The moment of inertia of the system about the axis of rotation is

$\begin{array}{rl}I& =I+I_2\\ & I=(0.4)x^2+(0.8)(1.2-x{)}^2\\ & I=(0.4)x^2+(0.8)(1.44+x^2-2.4x)\\ & I=1.2x^2+1.152-1.92x\end{array}$

The work done in rotating the rod is converted into its rotational kinetic energy.

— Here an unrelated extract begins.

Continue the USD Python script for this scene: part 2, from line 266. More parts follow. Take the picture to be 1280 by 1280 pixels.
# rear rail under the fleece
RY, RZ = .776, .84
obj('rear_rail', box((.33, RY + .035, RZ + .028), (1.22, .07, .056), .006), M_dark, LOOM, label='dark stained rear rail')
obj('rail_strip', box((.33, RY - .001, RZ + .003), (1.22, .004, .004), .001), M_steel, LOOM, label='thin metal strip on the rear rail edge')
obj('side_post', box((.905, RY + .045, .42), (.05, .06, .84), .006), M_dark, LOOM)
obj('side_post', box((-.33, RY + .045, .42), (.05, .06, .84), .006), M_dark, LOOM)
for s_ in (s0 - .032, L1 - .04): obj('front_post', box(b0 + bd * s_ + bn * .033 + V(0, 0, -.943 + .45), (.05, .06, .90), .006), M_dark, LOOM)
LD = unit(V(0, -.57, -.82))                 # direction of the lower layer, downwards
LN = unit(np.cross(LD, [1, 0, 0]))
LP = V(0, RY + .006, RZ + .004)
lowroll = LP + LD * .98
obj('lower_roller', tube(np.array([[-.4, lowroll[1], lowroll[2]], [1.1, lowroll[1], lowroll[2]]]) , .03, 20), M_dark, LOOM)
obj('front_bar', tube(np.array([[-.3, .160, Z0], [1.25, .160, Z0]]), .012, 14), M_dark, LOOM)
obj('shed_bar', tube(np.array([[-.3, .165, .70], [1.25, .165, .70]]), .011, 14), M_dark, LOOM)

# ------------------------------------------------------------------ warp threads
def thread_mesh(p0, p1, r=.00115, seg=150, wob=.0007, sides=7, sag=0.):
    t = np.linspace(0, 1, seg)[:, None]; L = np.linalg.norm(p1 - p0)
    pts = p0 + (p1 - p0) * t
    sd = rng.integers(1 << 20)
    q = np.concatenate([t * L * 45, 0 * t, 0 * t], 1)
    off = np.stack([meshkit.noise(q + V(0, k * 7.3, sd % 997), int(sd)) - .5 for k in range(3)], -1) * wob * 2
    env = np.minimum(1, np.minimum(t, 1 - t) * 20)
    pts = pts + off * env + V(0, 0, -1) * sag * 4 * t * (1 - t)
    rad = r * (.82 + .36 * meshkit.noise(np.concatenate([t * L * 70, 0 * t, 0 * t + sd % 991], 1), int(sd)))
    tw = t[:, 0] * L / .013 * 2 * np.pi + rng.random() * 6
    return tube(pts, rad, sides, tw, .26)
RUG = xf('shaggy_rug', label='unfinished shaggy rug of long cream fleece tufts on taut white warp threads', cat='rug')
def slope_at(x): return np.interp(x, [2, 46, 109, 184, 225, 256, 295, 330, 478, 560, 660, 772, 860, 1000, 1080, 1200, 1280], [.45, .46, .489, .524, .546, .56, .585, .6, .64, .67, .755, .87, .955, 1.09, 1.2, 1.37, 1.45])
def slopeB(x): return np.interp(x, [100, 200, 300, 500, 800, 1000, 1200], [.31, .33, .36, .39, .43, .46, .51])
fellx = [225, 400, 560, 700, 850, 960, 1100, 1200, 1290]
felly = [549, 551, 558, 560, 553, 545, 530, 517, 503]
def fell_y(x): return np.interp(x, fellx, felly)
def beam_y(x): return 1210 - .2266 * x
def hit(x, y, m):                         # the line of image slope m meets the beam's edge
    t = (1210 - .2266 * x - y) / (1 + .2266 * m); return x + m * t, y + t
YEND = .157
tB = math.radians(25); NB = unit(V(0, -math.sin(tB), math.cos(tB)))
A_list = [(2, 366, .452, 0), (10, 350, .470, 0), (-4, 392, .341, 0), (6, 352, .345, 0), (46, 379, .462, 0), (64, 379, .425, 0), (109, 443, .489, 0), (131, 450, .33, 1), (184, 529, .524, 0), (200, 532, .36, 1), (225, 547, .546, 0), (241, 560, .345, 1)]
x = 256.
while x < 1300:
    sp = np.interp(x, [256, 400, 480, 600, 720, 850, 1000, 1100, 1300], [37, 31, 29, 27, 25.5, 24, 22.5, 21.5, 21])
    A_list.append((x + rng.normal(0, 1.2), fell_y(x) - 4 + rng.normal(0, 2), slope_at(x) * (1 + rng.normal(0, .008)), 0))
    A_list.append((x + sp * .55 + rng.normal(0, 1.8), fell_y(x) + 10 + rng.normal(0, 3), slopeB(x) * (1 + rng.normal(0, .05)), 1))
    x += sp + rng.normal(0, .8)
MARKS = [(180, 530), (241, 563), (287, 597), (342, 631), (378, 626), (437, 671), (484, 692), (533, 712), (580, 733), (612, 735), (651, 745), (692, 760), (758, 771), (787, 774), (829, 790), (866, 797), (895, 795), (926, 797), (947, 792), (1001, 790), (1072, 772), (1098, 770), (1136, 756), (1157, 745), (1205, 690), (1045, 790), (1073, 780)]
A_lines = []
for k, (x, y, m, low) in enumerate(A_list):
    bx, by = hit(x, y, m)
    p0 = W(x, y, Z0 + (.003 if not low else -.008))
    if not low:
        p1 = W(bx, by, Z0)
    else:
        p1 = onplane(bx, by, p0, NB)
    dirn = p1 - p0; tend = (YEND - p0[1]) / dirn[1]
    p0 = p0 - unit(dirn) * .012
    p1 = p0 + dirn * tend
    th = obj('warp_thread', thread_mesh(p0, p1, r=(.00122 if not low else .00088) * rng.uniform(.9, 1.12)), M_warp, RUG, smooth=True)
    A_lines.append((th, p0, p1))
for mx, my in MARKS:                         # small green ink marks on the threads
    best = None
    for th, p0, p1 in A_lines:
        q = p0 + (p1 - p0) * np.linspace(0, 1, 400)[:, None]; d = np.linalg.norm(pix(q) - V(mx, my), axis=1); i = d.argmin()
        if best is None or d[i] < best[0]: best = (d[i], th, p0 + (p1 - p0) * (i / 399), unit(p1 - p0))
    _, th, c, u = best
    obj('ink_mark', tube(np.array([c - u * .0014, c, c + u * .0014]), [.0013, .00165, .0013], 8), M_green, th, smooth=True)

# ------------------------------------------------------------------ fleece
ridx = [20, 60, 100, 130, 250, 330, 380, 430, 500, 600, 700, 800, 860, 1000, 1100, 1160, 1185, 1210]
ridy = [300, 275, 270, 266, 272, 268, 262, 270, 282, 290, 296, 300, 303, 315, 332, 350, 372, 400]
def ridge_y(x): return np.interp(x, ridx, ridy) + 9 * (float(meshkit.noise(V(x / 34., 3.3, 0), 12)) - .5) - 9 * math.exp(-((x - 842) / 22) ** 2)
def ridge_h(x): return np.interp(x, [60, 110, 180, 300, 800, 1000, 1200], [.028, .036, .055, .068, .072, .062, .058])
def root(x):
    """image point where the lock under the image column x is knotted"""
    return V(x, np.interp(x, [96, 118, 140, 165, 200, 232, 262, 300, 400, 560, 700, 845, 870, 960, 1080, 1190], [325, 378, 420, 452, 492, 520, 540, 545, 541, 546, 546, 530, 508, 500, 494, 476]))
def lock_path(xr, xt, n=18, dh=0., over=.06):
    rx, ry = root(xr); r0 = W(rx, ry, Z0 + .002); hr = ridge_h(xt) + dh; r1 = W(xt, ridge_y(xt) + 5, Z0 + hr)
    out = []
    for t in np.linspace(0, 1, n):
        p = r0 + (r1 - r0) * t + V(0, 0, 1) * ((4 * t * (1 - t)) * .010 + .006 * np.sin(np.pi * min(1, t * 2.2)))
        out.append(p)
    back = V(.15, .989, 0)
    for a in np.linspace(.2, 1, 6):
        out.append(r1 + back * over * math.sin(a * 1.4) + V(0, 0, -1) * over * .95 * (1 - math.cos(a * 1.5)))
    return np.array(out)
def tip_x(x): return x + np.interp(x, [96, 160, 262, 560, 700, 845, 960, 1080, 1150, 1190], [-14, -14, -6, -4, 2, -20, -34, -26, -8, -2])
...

$\begin{array}{rl}W& ={\displaystyle \frac{1}{2}}I{\omega }^2\\ & W={\displaystyle \frac{1}{2}}(1.2x^2+1.152-1.92x){\omega }^2\end{array}$

For the work done to be minimum,

$\begin{array}{rl}& {\displaystyle \frac{dW}{dx}}=0\\ & \text{ i.e. }2.4x-1.92=0\\ & x={\displaystyle \frac{1.92}{2.4}}\\ & x=0.8m\end{array}$

Hence, The point on the rod through which the axis should pass in order that the work required for rotation of the rod is minimum is located at a distance of 0.8m.

Example 2: A circular disc of mass m and radius r is rolling on a smooth horizontal surface with a constant speed v. Calculate the kinetic energy of the disc.

Solution: 

Given: A circular disc

Kinetic energy of the rolling disc is given by

$K={\displaystyle \frac{1}{2}}I{\omega }^2+{\displaystyle \frac{1}{2}}m{v}^2$

For a disc, we have 

$I={\displaystyle \frac{1}{2}}m{r}^2$ as, $\omega ={\displaystyle \frac{v}{r}}$

So,

$\begin{array}{rl}& K={\displaystyle \frac{1}{2}}\left({\displaystyle \frac{1}{2}}m{r}^2\right){\left({\displaystyle \frac{v}{r}}\right)}^2+\left({\displaystyle \frac{1}{2}}m{v}^2\right)\\ & K=\left({\displaystyle \frac{1}{4}}m{v}^2\right)+\left({\displaystyle \frac{1}{2}}m{v}^2\right)\\ & K=\left({\displaystyle \frac{3}{4}}m{v}^2\right)\end{array}$

Hence, the kinetic energy of the disc is $\left({\displaystyle \frac{3}{4}}m{v}^2\right)$.

Conclusion

In short, pure rolling is the process of rolling where no sliding is visible. Pure rolling is a combination of translation and rotation motion in which the point of contact comes to rest instantly as there is no sliding. The sum of the kinetic energies of translational motion and rotation gives the kinetic energy of such a rolling body. As a result, this article aids us in better understanding the subject and goes into great detail about rolling motion particles.